Muriel Bowser, from a D.C. Neighborhood, Running to Become Mayor of D.C.

Sitting at Qualia Coffee, a smallish and relatively new coffee shop on Georgia Avenue in the D.C., neighborhood of Petworth, you realize just how much Washington, D.C., has changed and is continuing to change. In some ways, this is the eye of the change storm or at least an emblematic illustration of what was going on the city, with the election of a new mayor only days away.

Muriel E. Bowser, who remains the favorite in a three-way race for mayor, the Ward 4 councilmember, who won the Democratic Primary going away, has changed quite a bit, too, since she was first elected to the District Council when Adrian Fenty was elected Mayor of Washington, D.C., in 2008.  

“Washington’s changed have changed a lot, and the change has been swift,” she said as we sat on a soft couch in the crowded coffee shop in Petworth, which is experiencing an influx of new, younger residents,  part of the millennial generation explosion that’s going on in D.C. neighborhoods.

She declined an offer of coffee from an assistant. “I’ve had too much already today,” she said.   She has become during the course of a hectic, combative primary campaign and a drawn out general election campaign, a confident, strong campaigner and politician, who — when push came to shove — managed to hold her own in the four debates that were held and in the much more frequent primary candidate forum encounters.

In the end, she emerged victorious over incumbent Mayor Vincent Gray, Councilmembers Jack Evans, Tommy Wells and Vincent Orange as well as Busboys and Poets owner Andy Shallal. She will have run the table if she wins Nov. 4 in the general election.  Polls to date have shown her initially with a double-digit lead over Independent David Catania, who had to give up his at-large Council seat to run, while Carol Schwartz, also an independent trailed in third.  That lead, according to other polls dwindled early in October, while a more recent poll saw her on the rise again.

The atmosphere remains unsettled, with voters not entirely happy with the choices, as the electorate changes with changing times. 

We offered that this was the first time that the general election gives the appearance of being competitive—an assertion to which she offered some skepticism,  when asked, and replied, “Is it?”

 “It’s certainly been long,” Bowser said. “That’s one of the things that’s different.  But we’re doing extremely well, I think. We’re strong across the city, and it’s been certainly an interesting process. That can be a challenge.”

“But you know what the upside to all this is?” she asked. “You get to talk to the people face to face, who live here, not just in my ward, but all over the city. You see that everyone has the same worries and concerns all over the city, but in different ways, with different priorities.  Everyone is concerned about jobs, about housing, job training, our schools.  There has been considerable anxiety across the wards about the fast pace of growth. We’ve got to make sure that people who want to stay here, can afford to stay here, and that means more affordable house, more planning with affordable housing as a component.”

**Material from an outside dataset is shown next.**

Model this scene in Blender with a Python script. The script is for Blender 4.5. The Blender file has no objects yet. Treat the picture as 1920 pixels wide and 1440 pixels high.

Bowser has followed the Fenty approach to electioneering—she knocked on every door in her Ward 4 election, and she’s followed a similar face-to-face contact pattern in the general and primary elections.   She stays in touch with Fenty and presumably has learned from him.  “We still talk by phone regularly,” she said.

These days, she brings confidence into any room—you could see it during the primary forums, when she’s greeting people on the move, or in the recent debates.   You could see it sitting next to her at the coffee shop.  “I have what you might call an extrovert-introvert personality, depending on the situation,” she said. “The extrovert part has a lot of energy.”

“When I was elected to the City Council, I felt that I came from one of the most diverse ward in the city,” she continued. “That’s given me the experience of being able to deal with all kinds of people. We had everything—black, white, men and women, young and old, gay and straight.  I think I’m the best candidate to deal with all of the people in the city.”

Bowser grew up in a big family—five and she was the youngest—went to Catholic school, worked for an insurance company and later got her master’s degree in public policy at American University. She became active in her ward and served on the advisory neighborhood commission.  Fenty hand-picked her to run for his council spot.  She ended up wanting to be  in public service,  said said, “not to be a back-slappping politician, but to help people, to facilitate change. I thought politics and government is where you could accomplish the most.”  She came naturally to politics. Her father Joe, a Democrat and activist, was an neighborhood commissioner, a community watchdog and is now 79.

She is a neighborhood person, in the sense that she’s kept her ties, her friends and family, close to her and stirred by the lives of people in neighborhoods.   “I still have the same friends from high school,” she said. “When you’re running for office that’s a good thing to have.”

“When you’re talking about ‘One City’ [Mayor Gray’s motto for uniting D.C.], that’s not a simple concept,” Bowser said. “This is a city of neighborhoods. They have an identity, and it’s not just about color or party. It’s about jobs, safety, the services, schools, where and how you live.  ‘One City’ means everybody has a chance to have the same services from government, and that’s good government.”